Ricky Gervais and Larry David aren’t the only TV comedians to master the fine art of awkwardness; from 2005 to 2009, Danish comics Frank Hvam and Casper Christensen starred in the improvisational sitcom Klown, which dealt with the petty frustrations and embarrassments that stem from being a middle-aged adolescent. For the feature-film version of Klown, the actors reunited with their sitcom director, Mikkel Nørgaard, to tell a raunchy story about a tomcatting canoe trip Hvam and Christensen dubbed the “Tour De Pussy.” The major complication to their plan? Hvam kidnapped his girlfriend’s 12-year-old nephew (Marcuz Jess Petersen) to prove Hvam is capable of being a proper father to her unborn child, and the kid is seriously cock-blocking the heroes.

Watching Klown will likely be a strange experience for most American viewers. The “shock and guffaw” style of humor ought to be familiar—perhaps overly familiar—from movies like Bad Santa and The Hangover, and from TV series like Curb Your Enthusiasm and Eastbound & Down. But the pop-culture references and celebrity cameos are frequently very specific to where the film originates, as is common with this kind of comedy. (Foreign-film buffs who know who Jørgen Leth is will have a head start for one scene, at least.) And as is also common with this kind of comedy, Klown is only fitfully funny.
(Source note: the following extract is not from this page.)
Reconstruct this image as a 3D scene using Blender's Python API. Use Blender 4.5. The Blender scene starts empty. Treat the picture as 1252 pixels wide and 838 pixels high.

But whenever Klown hits, it’s hysterical. Hvam and Christensen make their outrageous comic setpieces plausible, trying to provide legitimate explanations for why a man might commit armed robbery, photograph a child’s tiny penis, or ejaculate all over a sleeping woman as an expression of affection. One reason is that Klown’s protagonists are so caught up in their own inflated sense of themselves that they don’t always see how inappropriate it might be to ply teenage girls with wine at a place called “Teddy Bear Camp.” But the bigger reason—and the one that gives Klown its actually fairly profound theme—is best expressed when Hvam tells Petersen, “When grown-ups are horny, they do horrible things to those they love.”